Author: Emily Ludolph / Source: 99U by Behance

One can create an amazing logo, but so much of a visual identity’s success is wrapped up in external factors, particularly the fate of the company itself. With no guarantees that one “big break” will lead to another, the designers behind the Apple, Google, and Pinterest logos realized they must develop their own barometers for success.
It was 1977. Robert Janoff had been out of school for seven years and was working at public relations and advertising firm Regis McKenna in Palo Alto, California. Intel was one of his biggest accounts.
One day, a guy entered the office holding a machine that looked vaguely like a typewriter. With long stringy hair and holes in his jeans, he was looking for the person working on Intel’s ads. His name was Steve Jobs, and he very much wanted Janoff to design the logo for his new company, to be put on the Apple II computer.
“Talk about being in the right place at the right time,” says Janoff, now 70.
The only direction he received from Jobs was to “not make it cute.” Janoff got to work, designing what would become one of the most iconic logos on the planet. He played with the dichotomy of a complicated electronics company having the name of a simple fruit, focusing on an apple shape and adding in the bite for scale and the multicolor stripes as a way to represent the test pattern bars shown on computer screens.
He presented only this one idea to Jobs. “I just did the one – I have never done that after that,” Janoff says. “I was so clear this was exactly the thing it should be that there weren’t any alternatives.”
Fortunately, Jobs approved – and the logo, while tweaked in the coming years, remains Janoff’s original design.
“Today, when I go into an airport and everyone’s on their laptops, I’ve got these little white logos looking at me all over the place,” says Janoff. “It’s a great reward to see it all over the place.”
It’s easy to imagine that Janoff’s life changed the day he created that logo. But it took years for Apple to become the trillion-dollar tech giant it is today, years for its logo to brand itself in consumers’ minds.

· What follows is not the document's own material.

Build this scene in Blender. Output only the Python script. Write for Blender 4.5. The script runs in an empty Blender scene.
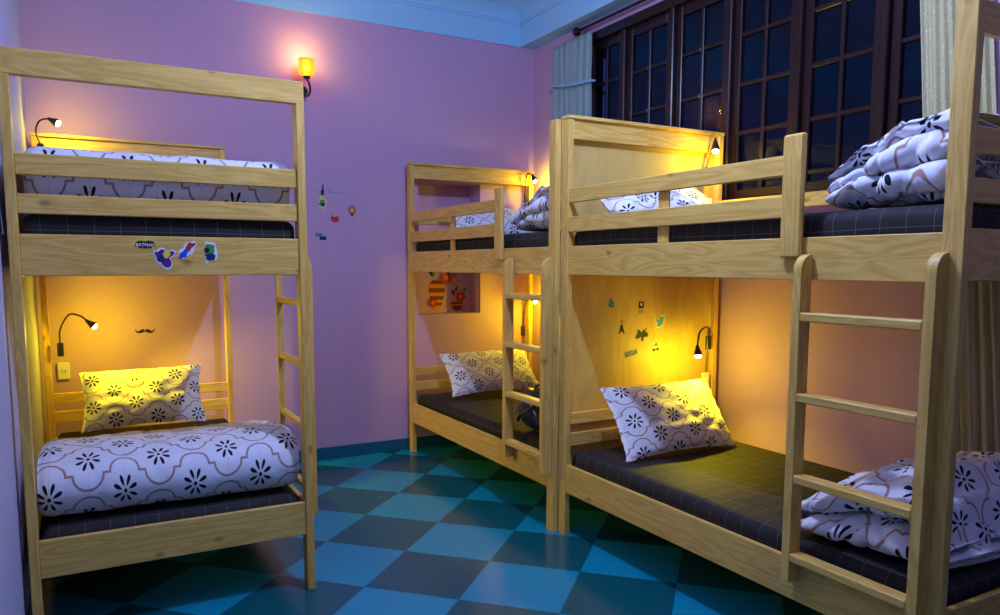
import bpy, bmesh, math, random
from mathutils import Vector, Matrix, noise
random.seed(7)
C = bpy.context.scene
COL = C.collection
PI = math.pi

# ------------------------------------------------------------------ camera
H = 1.6
F_PX, CX, CY = 753.7, 504.8, 344.3
YAW, PITCH, ROLL = 0.5078, 0.1043, -0.0024
fw = Vector((math.sin(YAW)*math.cos(PITCH), math.cos(YAW)*math.cos(PITCH), -math.sin(PITCH)))
rt = Vector((math.cos(YAW), -math.sin(YAW), 0.0))
dn = fw.cross(rt)
r2 = rt*math.cos(ROLL) + dn*math.sin(ROLL)
d2 = -rt*math.sin(ROLL) + dn*math.cos(ROLL)
cam = bpy.data.cameras.new('camera')
cam.sensor_width = 36.0
cam.lens = F_PX*36.0/1000.0
cam.shift_x = -(CX-500.0)/1000.0
cam.shift_y = (CY-307.5)/1000.0
cam.clip_start = 0.02
co = bpy.data.objects.new('camera', cam); COL.objects.link(co)
M = Matrix((r2, -d2, -fw)).transposed().to_4x4()
M.translation = Vector((0, 0, H))
co.matrix_world = M
C.camera = co

# ------------------------------------------------------------------ world, exposure, room lights
w = bpy.data.worlds.new('night_sky'); C.world = w; w.use_nodes = True
w.node_tree.nodes['Background'].inputs[0].default_value = (0.10, 0.30, 1.0, 1)
w.node_tree.nodes['Background'].inputs[1].default_value = 0.022
C.view_settings.view_transform = 'Standard'
C.view_settings.look = 'None'
C.view_settings.exposure = 0.0
C.view_settings.gamma = 1.0
C.view_settings.use_curve_mapping = False
try:
    C.cycles.use_denoising = True
    C.cycles.use_adaptive_sampling = False
    C.cycles.sample_clamp_indirect = 6.0
    C.cycles.max_bounces = 8
except Exception:
    pass

def light(name, kind, loc, energy, color, size=0.05, target=None, parent=None, cone=None):
    l = bpy.data.lights.new(name, kind); l.energy = energy; l.color = color
    if kind == 'AREA': l.shape = 'DISK'; l.size = size
    else: l.shadow_soft_size = size
    if kind == 'SPOT': l.spot_size = cone; l.spot_blend = 0.6
    o = bpy.data.objects.new(name, l); COL.objects.link(o)
    o.location = loc
    if target is not None:
        o.rotation_euler = (Vector(target)-Vector(loc)).to_track_quat('-Z', 'Y').to_euler()
    if parent:
        o.parent = parent
    return o

KEY = (0.40, 0.52, 1.0)
light('ceiling_lamp_light', 'POINT', (1.72, 2.45, 3.36), 188, KEY, 0.05)
light('wall_lamp_light', 'POINT', (-0.16, -0.12, 2.49), 9, (0.42, 0.52, 1.0), 0.03)
WARM = (1.0, 0.80, 0.01)

# ------------------------------------------------------------------ node helpers
class N:
    """tiny expression wrapper over shader math nodes"""
    def __init__(s, nt, sock): s.nt = nt; s.k = sock
    def _op(s, op, *a):
        n = s.nt.nodes.new('ShaderNodeMath'); n.operation = op
        for i, v in enumerate((s,)+a):
            if isinstance(v, N): s.nt.links.new(v.k, n.inputs[i])
            else: n.inputs[i].default_value = v
        return N(s.nt, n.outputs[0])
    def __add__(s, o): return s._op('ADD', o)
    def __sub__(s, o): return s._op('SUBTRACT', o)
    def __mul__(s, o): return s._op('MULTIPLY', o)
    def __truediv__(s, o): return s._op('DIVIDE', o)
    def abs(s): return s._op('ABSOLUTE')
    def floor(s): return s._op('FLOOR')
    def fract(s): return s._op('FRACT')
    def sqrt(s): return s._op('SQRT')
    def lt(s, v): return s._op('LESS_THAN', v)
    def gt(s, v): return s._op('GREATER_THAN', v)
    def mn(s, o): return s._op('MINIMUM', o)
    def mx(s, o): return s._op('MAXIMUM', o)
    def step(s, lo, hi):            # 1 below lo, 0 above hi
        n = s.nt.nodes.new('ShaderNodeMapRange'); n.clamp = True
        s.nt.links.new(s.k, n.inputs[0])
        n.inputs[1].default_value = lo; n.inputs[2].default_value = hi
        n.inputs[3].default_value = 1; n.inputs[4].default_value = 0
        return N(s.nt, n.outputs[0])

def newmat(name, color=(0.5,0.5,0.5), rough=0.6, spec=0.3, metal=0.0):
    m = bpy.data.materials.new(name); m.use_nodes = True
    nt = m.node_tree; b = nt.nodes['Principled BSDF']
    b.inputs['Base Color'].default_value = (*color, 1)
    b.inputs['Roughness'].default_value = rough
    b.inputs['Specular IOR Level'].default_value = spec
    b.inputs['Metallic'].default_value = metal
    return m, nt, b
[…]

And the reality is, if Apple hadn’t become a great company, Janoff’s great logo might have faded into oblivion.
“Success is not a certificate that promises you smooth sailing after that.”
That’s the thing about logo design – so much of its success is wrapped up in external factors, particularly the fate of the company itself. With no guarantees that one “big break” will lead to another, designers must develop their own barometers for success.
Ruth Kedar, the designer behind Google’s original logo, came to terms with that reality long ago. “I am absolutely positive that if Google had not gone to the great heights that it has gone, and that if the Google logo had not become the most ubiquitous design of all time, you would not be talking to me,” she says.
Kedar, 63, had been introduced to Sergey Brin and Larry Page through a mutual friend while she was teaching at Stanford. Recognized for her forward-thinking approach and interest in arts and technology, the two founders sought out Kedar for their Google logo. Using a unique Catull typeface, Kedar set out to create a logo that was approachable, disruptive, and different, with an anti-establishment tone.